1. Service Period: The regular sales service period begins from the date the order payment is completed and the information is confirmed, and ends upon delivery of the goods and the end of the after-sales guarantee period.
2. Service Termination:
  • Service may be terminated by mutual agreement;
  • If the customer violates this agreement and fails to rectify the violation after being notified by us, we have the right to terminate the service, and the fees already collected will not be refunded (except for those caused by our fault);
  • If the service cannot be continued due to force majeure, both parties may terminate the service, and we will refund the customer for any unused service fees.

VII. Liability for Breach of Contract

1. Customer Breach of Contract: If the customer fails to pay the fees as agreed, a penalty of 0.5% of the overdue amount shall be paid to us for each day of delay; if the service delay or failure is caused by the customer providing incorrect information or failing to cooperate with the service, the customer shall bear the losses and compensate us for any reasonable losses suffered as a result.
2. Our Breach of Contract: If the product or service fails to meet the agreed terms due to our reasons, we shall take remedial measures such as replacement, repair, or refund according to the customer's needs. If this causes losses to the customer, we shall bear corresponding compensation liability, but the compensation amount shall not exceed 20% of the total order amount (except for those caused by force majeure or customer reasons).

VIII. Intellectual Property and Confidentiality

1. Intellectual Property: We own the intellectual property rights to the product design and technical solutions provided. The customer has the right to use the product within a reasonable scope and shall not copy, modify, or infringe upon it without authorization.
2. Confidentiality Obligation: Both parties shall keep confidential the other party's trade secrets, personal information, and non-public information obtained during the service process. The confidentiality obligation shall remain in effect for 3 years after the termination of the service.

IX. Force Majeure and Exemption from Liability

If the performance of this clause is impossible due to force majeure (including but not limited to natural disasters, war, strikes, major adjustments to EU regulations, supply chain disruptions, and epidemic prevention and control measures), neither party shall be liable for breach of contract, but both parties shall promptly notify the other party and provide relevant proof within a reasonable period. After the force majeure event is eliminated, both parties shall promptly negotiate to resume service or handle subsequent matters.

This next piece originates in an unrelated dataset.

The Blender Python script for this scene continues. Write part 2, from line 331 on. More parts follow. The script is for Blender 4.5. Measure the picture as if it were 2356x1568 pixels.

X. Terms Updates and Dispute Resolution

1. Terms Updates: We may update these Terms in accordance with relevant EU regulations or business development needs. The updated terms will be prominently displayed on our website (tradeindenim.com) with the "Last Updated Date," and will take effect from the date of publication. If the update involves changes to the client's core rights, we will notify the client 7 calendar days in advance via business email or the contact information provided by the client.
2. Dispute Resolution: Any dispute arising from these Terms shall first be resolved through friendly negotiation. If negotiation fails, either party has the right to bring litigation in a court with jurisdiction in our location, or submit it to the EU Online Consumer Dispute Resolution (ODR) platform for processing. Dispute resolution shall be governed by relevant EU laws and regulations.

XI. Miscellaneous

For matters not covered in these Terms, please refer to our "EU Transport Terms," ​​"EU Return and Exchange Policy," "EU Privacy Policy," and any supplementary agreements signed by both parties. In case of any conflict between these Terms and the aforementioned documents, these Terms shall prevail (unless otherwise agreed).